<-- moved from screenshots thread
Your noble justifications are not fucking cutting it anymore. In my last rant about piracy, one person said they pirated "out of necessity" and seemed to get some people agreeing with him. Really? Necessity? It is necessary that you play a videogame? Since when was a luxury item like a videogame a necessity, to the point where you get to steal it? A fucking bit of bread for a dirt-poor family is a necessity, son. Not your stupid videogame.
Vilham wrote:
unnamednewbie13 wrote:
This assumes that people who pirate games would have otherwise bought them if they weren't available to pirate. I'm not going to say that piracy has never costed game developers sales, since that would be ignorant, but I'm not really going out on a limb when I say that it's not nearly as much as some people would have you believe.

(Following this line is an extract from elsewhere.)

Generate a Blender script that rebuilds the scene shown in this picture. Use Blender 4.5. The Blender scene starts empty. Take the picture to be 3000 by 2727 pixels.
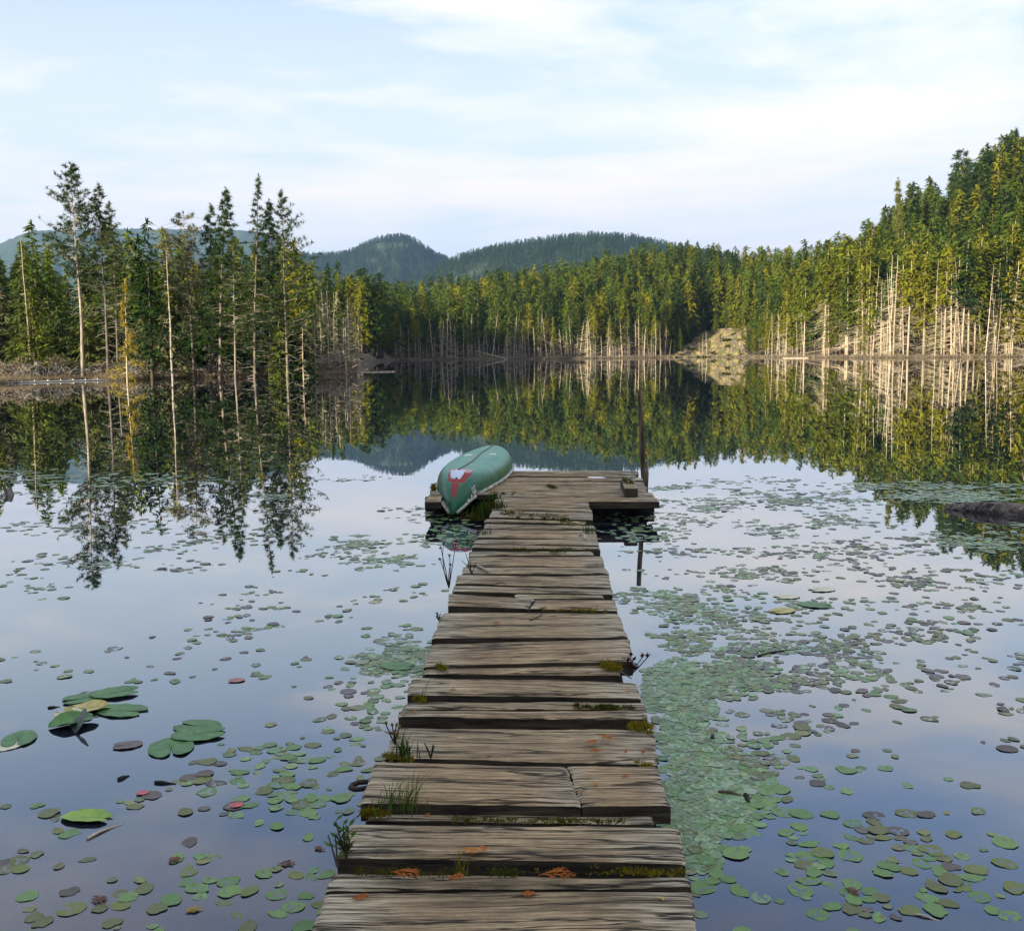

No it doesn't. It simple states you don't need to have games, they aren't a necessity.
It does at that, but the article complains about damage done to the PC gaming industry by piracy. I contend that the majority of game pirates aren't really a viable market to care about or even acknowledge, and are in fact potential customers...who will, if anti-piracy ethics sink in, become legitimate customers who are already familiar with and/or addicted to your games/series. It's the group of people who pirate shit when they can otherwise afford to buy it that bother me, and those are the people all the strong-arm ads and legal battles should be targeting.
Some of the anti-piracy measures put into place (not just by video games) are so glitchy and restrictive that some of the pirated copies are actually functionally
superior to legitimate ones. This is what is called stabbing yourself in the foot.
mtb0minime wrote:
So do you actually buy a game that you like after "sampling" it? Even if it's single-player only?
I do, and I've caught up on all the ones I did download. If I didn't download them to begin with, I probably wouldn't have bought them later when I had the money for it.